Di Indonesia, kita punya kementerian pemberdayaan perempuan. Dengan adanya kementerian itu, sebenarnya kaum perempuan Indonesia punya harapan. Di bidang ekonomi, banyak sudah perbankan yang menyediakan kredit mikro khusus untuk ibu-ibu. Jumlah kreditnya mulai dari yang kecil, dari Rp50.000 sampai Rp 1 juta untuk ibu-ibu pedagang kecil. Selain itu, Perum Pegadaian sejak tahun lalu juga telah menyediakan pinjaman khusus bagi wanita. Apabila langkah ini dilakukan terus secara serius, kita berharap kaum perempuan bisa diangkat derajatnya.
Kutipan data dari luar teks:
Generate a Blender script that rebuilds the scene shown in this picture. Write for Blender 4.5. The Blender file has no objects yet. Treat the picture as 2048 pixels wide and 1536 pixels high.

Meski begitu, saat ini tantangan ke depan masih berat. Masalah ketimpangan gender, angka kematian ibu, masalah buruh perempuan, Tenaga Kerja Wanita yang kerap disiksa, Pekerja Rumah Tangga Wanita, dan berbagai permasalahan lainnya masih menggelayuti negeri ini.

Bangsa ini tak bisa jalan tanpa perempuan. Andai para ibu rumah tangga mogok saja dalam sehari, maka mandeklah perekonomian Indonesia. Bisa repot kita kaum bapak-bapak. Oleh karenanya, pembangunan ekonomi Indonesia tak mungkin mencapai puncaknya, bila kaum perempuan masih termarjinalkan.

Di hari Kartini ini, kiranya kita perlu merenungkan kembali, sudahkah perempuan diangkat harkat dan martabatnya dalam ekonomi. Selamat Hari Kartini. Salam.